Di sisi lain, menurut Executive Director Dexa Laboratories of Biomolecular Sciences (DLBS) Raymond Tjandrawinata, kemauan sebagian besar industri di Indonesia masih rendah untuk membangun infrastruktur riset dan pengembangan. Kalaupun ada, riset yang dilakukan tidak berkesinambungan dari hulu ke hilir. Akibatnya, bahan-bahan yang dibutuhkan tetap diimpor.
”Jika berkaca dengan negara lain, seperti Korea Selatan, kemajuan dari negara tersebut sangat dipengaruhi oleh riset industri. Namun, itu juga tidak terlepas dari dukungan pemerintah yang sangat kuat,” katanya.
Sayangnya, ekosistem riset belum secara optimal terbentuk di Indonesia. Selain industri yang enggan melakukan riset, pemerintah juga belum menjamin pembelian produk riset dari industri.
Lebih lanjut, Sudharto P Hadi mengatakan, pengembangan riset dan inovasi di Indonesia selama ini terkendala karena sebagian besar hasil riset hanya berhenti dalam bentuk invensi, seperti paten, publikasi, dan purwarupa (prototype). Tidak banyak hasil riset yang sampai pada proses hilirisasi menjadi inovasi produk yang bisa dikomersialisasikan.
”Berbagai hambatan yang ditemui, di antaranya riset yang dihasilkan peneliti tidak sesuai dengan kebutuhan pengguna atau industri, kepercayaan pengguna pada hasil riset dalam negeri masih rendah, serta ekosistem riset kita yang tidak mendukung. Itu seperti menjadi lembah kematian riset,” katanya.

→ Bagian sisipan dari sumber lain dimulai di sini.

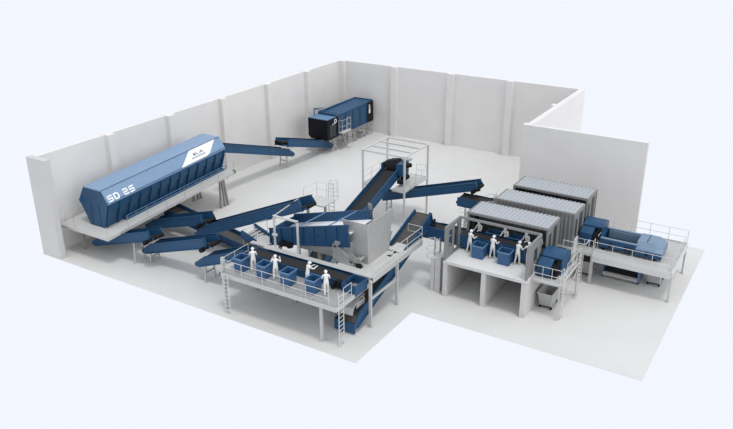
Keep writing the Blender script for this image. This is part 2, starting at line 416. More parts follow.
plate3([(24.1,-33.3,6.42),(24.42,-33.3,6.35),(24.5,-33.3,5.2),(24.35,-33.3,4.9)], (0,-.05,0)).build('rear_flap', M['silver'], t)
t = thing('discharge_chute', 'tilted grey steel chutes and rollers at the foot of the silver hopper', 'chute', (24.9,-37.1,Z))
MB().hexa([(23.8,-37.3,4.5),(24.0,-37.3,4.55),(24.0,-36.75,4.6),(23.8,-36.75,4.55),(23.9,-37.3,5.0),(24.35,-37.3,4.9),(24.35,-36.75,4.9),(23.9,-36.75,5.0)]).build('chute_lip', M['zinc'], t)
m = MB().prism([(23.7,4.75),(24.1,4.6),(25.5,3.55),(24.9,Z),(24.0,Z),(23.7,Z+.1)], lambda u,v,tt:(u,tt,v), -37.3, -36.75)
m.build('chute_body', M['zinc'], t)
for k in range(3):
    MB().tube((25.2+k*.3,-37.3,3.75+.12*k),(25.2+k*.3,-36.7,3.75+.12*k),.13,10).build('roller', M['zinc'], t)
MB().bar((25.1,-37.3,4.3),(26.0,-37.2,3.6),.1,.3).build('chute_flap', M['zinc'], t)
MB().box(25.6,26.0,-37.35,-37.1,Z,Z+.3).build('drive_motor', M['dark'], t)

# end box of the picking belt and chute below
t = thing('discharge_box', 'blue open discharge box at the right end of the picking belt', 'discharge box', (26.4,-38.9,2.9))
eb = [(26.02,-39.75),(27.1,-39.75),(27.1,-38.3),(26.02,-38.3)]
shell(eb, eb, 3.5, 2.75, .07).build('box_wall', M['blue'], t)
MB().tube((25.7,-39.8,3.35),(25.7,-39.5,3.35),.24,14).build('drive_wheel', M['dark'], t)
MB().tube((25.4,-39.9,3.1),(25.4,-39.52,3.1),.14,10).build('drive_motor', M['dark'], t)
t = thing('transfer_chute', 'curved grey steel chute below the picking belt end, above a blue trough', 'chute', (26.2,-39.5,0))
pts = [(-39.9,1.45),(-39.75,1.85),(-39.4,2.15),(-38.9,2.3),(-38.4,2.35)]
m = MB(); m.loft([[(25.85,y,z),(26.95,y,z),(26.95,y,z-.05),(25.85,y,z-.05)] for y, z in pts]); m.build('chute_sheet', M['silver'], t)
MB().box(25.85,25.9,-39.4,-38.4,1.7,2.1).build('cheek_plate', M['zinc'], t)
MB().box(26.9,26.95,-39.4,-38.4,1.7,2.1).build('cheek_plate', M['zinc'], t)
MB().box(25.5,25.6,-38.7,-38.6,0,2.3).build('leg', M['leg'], t)
MB().bar((25.5,-38.65,2.25),(27.0,-38.65,2.25),.1,.1).build('cross_tie', M['leg'], t)

# ------------------------------------------------------------------ bunker on its tilted platform
def T(x, y, z): return Vector((x, y, z+.058*(y+40.1)))
YN, YF = -40.1, -26.6
t = thing('bunker_feeder', 'long tilted blue bunker with a ridged lid, lettered SD 25, on a raised grey platform', 'bunker', (3.3,-33,2.5))
hull = [(2.54,2.5),(4.08,2.5),(4.66,4.5),(1.55,4.42)]
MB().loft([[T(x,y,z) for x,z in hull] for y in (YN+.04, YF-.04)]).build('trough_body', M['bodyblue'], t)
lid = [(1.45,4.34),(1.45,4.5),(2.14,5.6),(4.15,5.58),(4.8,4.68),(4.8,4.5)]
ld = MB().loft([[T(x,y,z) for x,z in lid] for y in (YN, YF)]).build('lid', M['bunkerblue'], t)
MB().bar(T(4.15,YN,5.6),T(4.15,YF,5.6),.05,.03).bar(T(4.8,YN,4.5),T(4.8,YF,4.5),.08,.08).bar(T(4.78,YN,4.7),T(4.78,YF,4.7),.04,.03).build('lid_seam', M['blue'], ld)
ep = [(2.5,2.45),(4.1,2.45),(4.74,4.52),(4.15,5.5),(2.16,5.5),(1.5,4.38)]
MB().loft([[T(x,y,z) for x,z in ep] for y in (YN-.06, YN+.03)]).build('end_plate', M['bodyblue'], t)
MB().loft([[T(x,y,z) for x,z in ep] for y in (YF-.03, YF+.06)]).build('end_plate', M['bodyblue'], t)
m = MB()
for x in (2.75, 3.75): m.bar(T(x,YN-.07,2.6),T(x*.85+.5,YN-.07,4.4),.06,.05)
m.bar(T(1.6,YN-.08,4.3),T(2.0,YN-.08,4.5),.12,.3)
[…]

Karena itu, Sudharto menuturkan, perlu adanya agenda riset nasional yang lebih jelas. Indonesia harus mampu mengubah pembangunan ekonomi berbasis sumber daya alam menjadi ekonomi berbasis ilmu pengetahuan dan teknologi. Hal tersebut termasuk untuk menentukan inovasi apa yang bisa menunjang daya saing bangsa.